All of the big players have a plethora of offerings that will help you host your applications with ease and handle the scale that you are looking for. Here are some possible combinations of deployment architectures to consider:
-
Serverless Computing enables the developers to just upload their code artifact and the rest is taken care of by the CSP. This includes the auto-scaling part. AWS Lambda is the current market leader in this space and provides native integrations with almost all of the offerings in AWS bouquet. Google Cloud Functions, MS Azure Functions are the next big options.
- Auto-scaled VMs consists of deploying your applications in linux VMs behind a load balancer or a gateway/proxy that automatically balances the traffic between the horizontally scaled VM group. This generally requires you to define auto-scaling rules bases which your application is scaled by your CSP.
-
Container-based architectures are available in both variants - Managed and Self-managed.
A managed offering will ask you to upload or point to your application’s docker image and ask for minimal configuration like Environment variables and Port numbers, min. or max. number of containers for scaling up / down etc. While the configuration options look minimal, there is enough flexibility to scale your application. GCP Cloud Run and AWS Elastic Container Service (ECS) Fargate are some of the prominent offerings in this space.
A self-managed offering will additionally allow you more customizations, like choosing a Virtual Network for deployment, traffic routing, custom CIDR blocks and IP Address definitions, load balancing, granular auto-scaling rules etc.

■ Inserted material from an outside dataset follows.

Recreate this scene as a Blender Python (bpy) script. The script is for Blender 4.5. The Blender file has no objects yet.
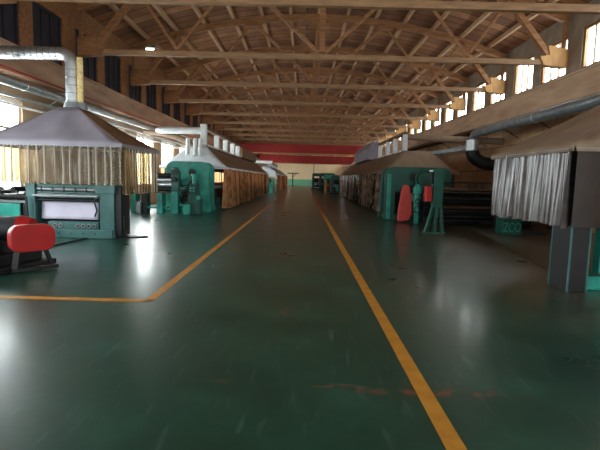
import bpy, math, random
from mathutils import Vector
random.seed(4)
PI = math.pi
S = bpy.context.scene
COL = S.collection

# ---------------------------------------------------------------- materials
def rgb(h):
    h = h.lstrip('#'); v = [int(h[i:i+2], 16)/255 for i in (0, 2, 4)]
    return tuple((c/12.92 if c <= .04045 else ((c+.055)/1.055)**2.4) for c in v) + (1,)

def newmat(name):
    m = bpy.data.materials.new(name); m.use_nodes = True
    nt = m.node_tree; nt.nodes.clear()
    out = nt.nodes.new('ShaderNodeOutputMaterial')
    return m, nt, out

def N(nt, t, **k):
    n = nt.nodes.new(t)
    for a, b in k.items():
        if a.startswith('i_'):
            n.inputs[a[2:].replace('_', ' ')].default_value = b
        else:
            setattr(n, a, b)
    return n

def ramp(nt, stops):
    r = nt.nodes.new('ShaderNodeValToRGB')
    e = r.color_ramp.elements
    e[0].position, e[0].color = stops[0]
    e[1].position, e[1].color = stops[1]
    for p, c in stops[2:]:
        x = e.new(p); x.color = c
    return r

def mottled(name, c1, c2, rough=.5, metal=0, scale=4, stretch=(1, 1, 1), bump=.15, rough2=None, detail=6, spec=.5):
    m, nt, out = newmat(name); L = nt.links.new
    co = N(nt, 'ShaderNodeTexCoord'); mp = N(nt, 'ShaderNodeMapping'); mp.inputs['Scale'].default_value = stretch
    L(co.outputs['Object'], mp.inputs['Vector'])
    no = N(nt, 'ShaderNodeTexNoise'); no.inputs['Scale'].default_value = scale; no.inputs['Detail'].default_value = detail
    L(mp.outputs[0], no.inputs['Vector'])
    r = ramp(nt, [(.3, rgb(c1)), (.7, rgb(c2))]); L(no.outputs['Fac'], r.inputs[0])
    b = N(nt, 'ShaderNodeBsdfPrincipled'); L(r.outputs[0], b.inputs['Base Color'])
    b.inputs['Metallic'].default_value = metal; b.inputs['Specular IOR Level'].default_value = spec
    if rough2 is None: b.inputs['Roughness'].default_value = rough
    else:
        mr = N(nt, 'ShaderNodeMapRange'); mr.inputs['To Min'].default_value = rough; mr.inputs['To Max'].default_value = rough2
        L(no.outputs['Fac'], mr.inputs[0]); L(mr.outputs[0], b.inputs['Roughness'])
    if bump:
        bp = N(nt, 'ShaderNodeBump'); bp.inputs['Strength'].default_value = bump; bp.inputs['Distance'].default_value = .01
        L(no.outputs['Fac'], bp.inputs['Height']); L(bp.outputs[0], b.inputs['Normal'])
    L(b.outputs[0], out.inputs[0])
    return m

def curtain_mat(name, tint, body, clear, trans, rough=.25, see=None, strips=0):
    """flexible plastic film: part see-through, part scattering, part glossy"""
    m, nt, out = newmat(name); L = nt.links.new
    co = N(nt, 'ShaderNodeTexCoord'); mp = N(nt, 'ShaderNodeMapping'); mp.inputs['Scale'].default_value = (1.2, 1.2, .8)
    L(co.outputs['Object'], mp.inputs['Vector'])
    no = N(nt, 'ShaderNodeTexNoise'); no.inputs['Scale'].default_value = 3; L(mp.outputs[0], no.inputs['Vector'])
    r = ramp(nt, [(.3, rgb(body)), (.7, rgb(tint))])
    if strips:   # each hanging strip takes its own random tone
        sp = N(nt, 'ShaderNodeSeparateXYZ'); L(co.outputs['Object'], sp.inputs[0])
        sn = N(nt, 'ShaderNodeMath', operation='SNAP'); L(sp.outputs['Y'], sn.inputs[0]); sn.inputs[1].default_value = strips
        wn_ = N(nt, 'ShaderNodeTexWhiteNoise', noise_dimensions='1D'); L(sn.outputs[0], wn_.inputs['W'])
        av = N(nt, 'ShaderNodeMath', operation='MULTIPLY_ADD'); L(wn_.outputs['Value'], av.inputs[0]); av.inputs[1].default_value = .55; L(no.outputs['Fac'], av.inputs[2])
        sb = N(nt, 'ShaderNodeMath', operation='SUBTRACT'); L(av.outputs[0], sb.inputs[0]); sb.inputs[1].default_value = .27
        L(sb.outputs[0], r.inputs[0])
    else: L(no.outputs['Fac'], r.inputs[0])
    tr = N(nt, 'ShaderNodeBsdfTransparent'); tr.inputs[0].default_value = rgb(see or tint)
    tl = N(nt, 'ShaderNodeBsdfTranslucent'); L(r.outputs[0], tl.inputs[0])
    pb = N(nt, 'ShaderNodeBsdfPrincipled'); L(r.outputs[0], pb.inputs['Base Color']); pb.inputs['Roughness'].default_value = rough
    pb.inputs['Specular IOR Level'].default_value = .8
    m1 = N(nt, 'ShaderNodeMixShader'); m1.inputs[0].default_value = trans
    L(pb.outputs[0], m1.inputs[1]); L(tl.outputs[0], m1.inputs[2])
    m2 = N(nt, 'ShaderNodeMixShader'); m2.inputs[0].default_value = clear
    L(m1.outputs[0], m2.inputs[1]); L(tr.outputs[0], m2.inputs[2]); L(m2.outputs[0], out.inputs[0])
    return m

M = {}
M['timber'] = mottled('timber', '#7a502f', '#a37043', .65, scale=3, stretch=(.6, 4, 4), bump=.2)
M['tie_timber'] = mottled('tie_timber', '#836143', '#a67f57', .6, scale=3, stretch=(.6, 4, 4), bump=.15)
M['timber_long'] = mottled('timber_long', '#a67f5c', '#c49c74', .7, scale=3, stretch=(5, .5, 5), bump=.2)
M['timber_yellow'] = mottled('timber_yellow', '#a9793f', '#c99552', .55, scale=3, stretch=(2, 2, .8), bump=.1)
M['window_timber'] = mottled('window_timber', '#7a5228', '#99703a', .6, scale=3)
M['pale_beam'] = mottled('pale_stained_beam', '#b08c70', '#d2b292', .75, scale=1.2, stretch=(1, .5, 2.5), bump=.25, detail=8)
M['concrete_beam'] = mottled('stained_beam', '#9a7860', '#bf9a7c', .8, scale=1.2, stretch=(1, .5, 2.5), bump=.25, detail=8)
M['grey_post'] = mottled('grey_post', '#80715f', '#9c8b78', .8, scale=2)
M['teal'] = mottled('teal_paint', '#197d6f', '#31a492', .38, scale=3, bump=.05, rough2=.5)
M['teal_pale'] = mottled('pale_teal_paint', '#315a59', '#42706d', .42, scale=3, bump=.05)
M['cyan'] = mottled('cyan_paint', '#2fae9f', '#46c6b4', .4, scale=3, bump=.05)
M['green'] = mottled('dark_green_paint', '#0c4438', '#15594a', .35, scale=3, bump=.08, rough2=.5)
M['red'] = mottled('red_paint', '#9c1a1c', '#b82624', .4, scale=2.5, bump=.05)
M['red_pale'] = mottled('faded_red_paint', '#c63d36', '#d24d43', .42, scale=2.5, bump=.05)
M['crane'] = mottled('crane_red', '#8a150e', '#a31f15', .6, scale=1, bump=.05)
M['steel'] = mottled('galvanised_steel', '#b4babe', '#d0d6d8', .28, metal=.9, scale=6, bump=.1, rough2=.42)
M['dull_steel'] = mottled('dull_steel', '#7c8386', '#9ca3a5', .4, metal=.5, scale=4, bump=.1)
M['dark'] = mottled('dark_iron', '#17191b', '#26282a', .5, metal=.3, scale=6, bump=.15)
M['black'] = mottled('black_rubber', '#0d0d0e', '#171718', .5, scale=6)
M['brown_steel'] = mottled('rusty_steel', '#3d2c22', '#5a4230', .5, metal=.3, scale=5)
M['tarp_grey'] = mottled('grey_tarpaulin', '#7b7580', '#908a94', .55, scale=1.6, bump=.5)
M['tarp_brown'] = mottled('brown_tarpaulin', '#6b4f39', '#86674b', .8, scale=1.5, bump=.4, spec=.2)
M['tarp_white'] = mottled('white_tarpaulin', '#c9cdd0', '#e6e8ea', .45, scale=2, bump=.3)
M['tarp_tan'] = mottled('tan_tarpaulin', '#7a6552', '#978069', .65, scale=1.5, bump=.5, spec=.3)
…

- Microservices architecture is a common pattern in bigger businesses and requires a cultural shift to get it right. Each microservice is independent and by principle, keeps on working even if some other service fails. Most common implementation for this pattern consists of services getting deployed as containers and being orchestrated by a tool like Kubernetes.
Conclusion
There are multiple options and patterns available to scale a web application on cloud. However, while finalizing the service provider and architecture pattern, it is important to consider factors like complexity, maintenance overhead and operational costs. We’ll look at options for databases in upcoming posts.